Это — пример абсурдной веры в число. Свое очарование число распространяет и на текст, который его сопровождает. Поэтому часто манипуляторы сознанием вставляют в текст бессмысленные или даже противоречащие тексту цифры — и все равно остаются в выигрыше, ибо на сознание воздействует сам вид числа. Т.Заславская утверждала, что в СССР число тех, кто трудится в полную силу, в экономически слабых хозяйствах было 17%, а в сильных — 32%. И эти числа всерьез повторялись в академических журналах. Понятие "трудиться в полную силу" неопределимо, это не более чем метафора — но оно измеряется нашим придворным социологом с точностью до 1 процента. 17 процентов! 32 процента!
Но главное, утверждение Т.Заславской, якобы обоснованное точной мерой, противоречит и здравому смыслу, и всему ее антисоветскому пафосу. Ведь выходит, что советская система обеспечивала всем весьма высокий уровень жизни, сравнимый по главным показателям с самыми богатыми странами, без изматывающего типа работы, свойственного этим богатым странам (тот, кто видел толпу выходящих с фабрики рабочих в Гамбурге, поймет, что это значит). У нас не надо было трудиться
Замечу еще, что утверждение академика наполнено презрением к трудящимся. Слегка замаскированный в нем тезис о том, что советские люди были, в большинстве своем, лентяями — идеологическая ложь. Хотя за ней стоит важная и интересная проблема: почему интеллигенции стало казаться, что "рабочие и колхозники работают слишком мало"? Ведь это ложное убеждение действительно овладело советской элитой и было важным оправданием для всего антисоветского проекта.
Надо, впрочем, признать, что утрата "чувства измерения" — беда ныне общая, всей нашей культуры, которая после перестройки находится в растрепанном состоянии.
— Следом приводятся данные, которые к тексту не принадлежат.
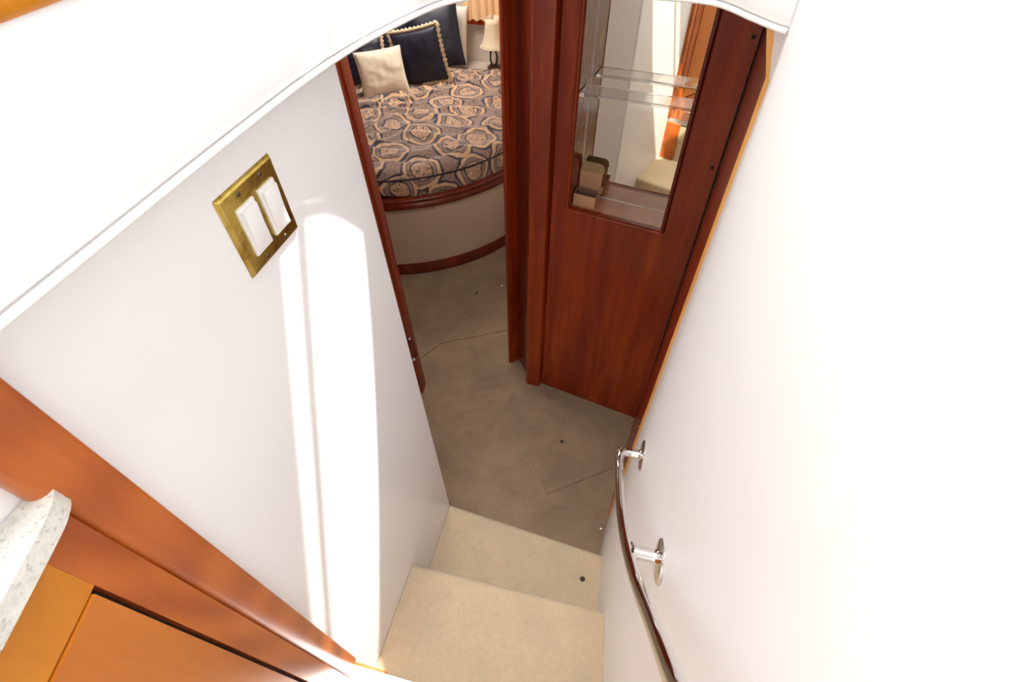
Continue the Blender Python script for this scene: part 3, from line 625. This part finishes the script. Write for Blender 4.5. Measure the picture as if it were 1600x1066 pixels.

Мы как-то разучились "взвешивать" явления и их причины. Вот пример из практики пропаганды оппозиции. 14 декабря 1997 г. "Парламентский час" поднял вопрос о низкой рождаемости в РФ. Решение людей заводить или не заводить детей — главный, обобщенный показатель того, как граждане оценивают положение в стране, каковы их надежды на ближайшее будущее. Это — более верная оценка, чем опросы и даже выборы. Судя по этому показателю, граждане России подсознательно чувствуют, что против них идет война, причем страшнее, чем вторая мировая. Но это пока не перешло в сознание. Чтобы перешло, надо четче изложить причины такого положения.
В сюжете "Парламентского часа" причины свели к злодейскому "половому воспитанию" школьников и к правовым актам правительства (разрешение на поздние аборты "по социальным показаниям"). Упомянуты и происки масонов (Римского клуба). Эти вещи, о которых можно и полезно говорить отдельно, к рождаемости за 1990-1997 гг. отношения не имеют. Собрав на них все внимание, "Час" скрыл действительные причины.
Посудите сами: какое влияние могло оказать введение в 1997 г. в 16 экспериментальных школах мерзкого "сексуального воспитания" на решение 30-летних супругов не заводить детей в 1993 году? В будущем, когда подрастут "сексуально воспитанные" дети, это, может быть, и скажется — но сегодня-то речь не об этом. И какую прибавку "неродившихся" может дать очень частное постановление правительства о разрешении именно поздних абортов "по социальным показаниям"? Микроскопическую. Политическая передача делает упор на маргинальных, частных явлениях, нюансах проблемы с ничтожным весом. Тем самым маскируются реальные причины страшной беды народа. Сегодня режим из кожи вон лезет, чтобы убедить людей: в их бедах виновны несовершенные законы, ошибки правительства и злоупотребления коррумпированных чиновников. Ну, и немножко всякие масоны и мафиози. Тем самым создаются ложные образы врагов — главное средство манипуляции сознанием.
Хотя число выглядит "точным" знаком, в воображении оно создает образы и на деле служит метафорой (а чаще гиперболой). Поэтому манипуляторы, в том числе невольные ("вторичные") очень часто запускают в общественное сознание числа, деформирующие ("поражающие") воображение. Они просто обезоруживают разум человека. И. Бунин писал в "Окаянных днях": "Люди живут мерой, отмерена им и восприимчивость, воображение — перешагни же меру. Это как цены на хлеб, на говядину. "Что? Три целковых фунт!?" А назначь тысячу — и конец изумлению, крику, столбняк, бесчувственность. "Как? Семь повешенных?!" — "Нет, милый, не семь, а семьсот!" — И уже тут непременно столбняк — семерых-то висящих еще можно представить, а попробуй-ка семьсот, даже семьдесят!" Так у нас, кстати, манипулировали с ценами.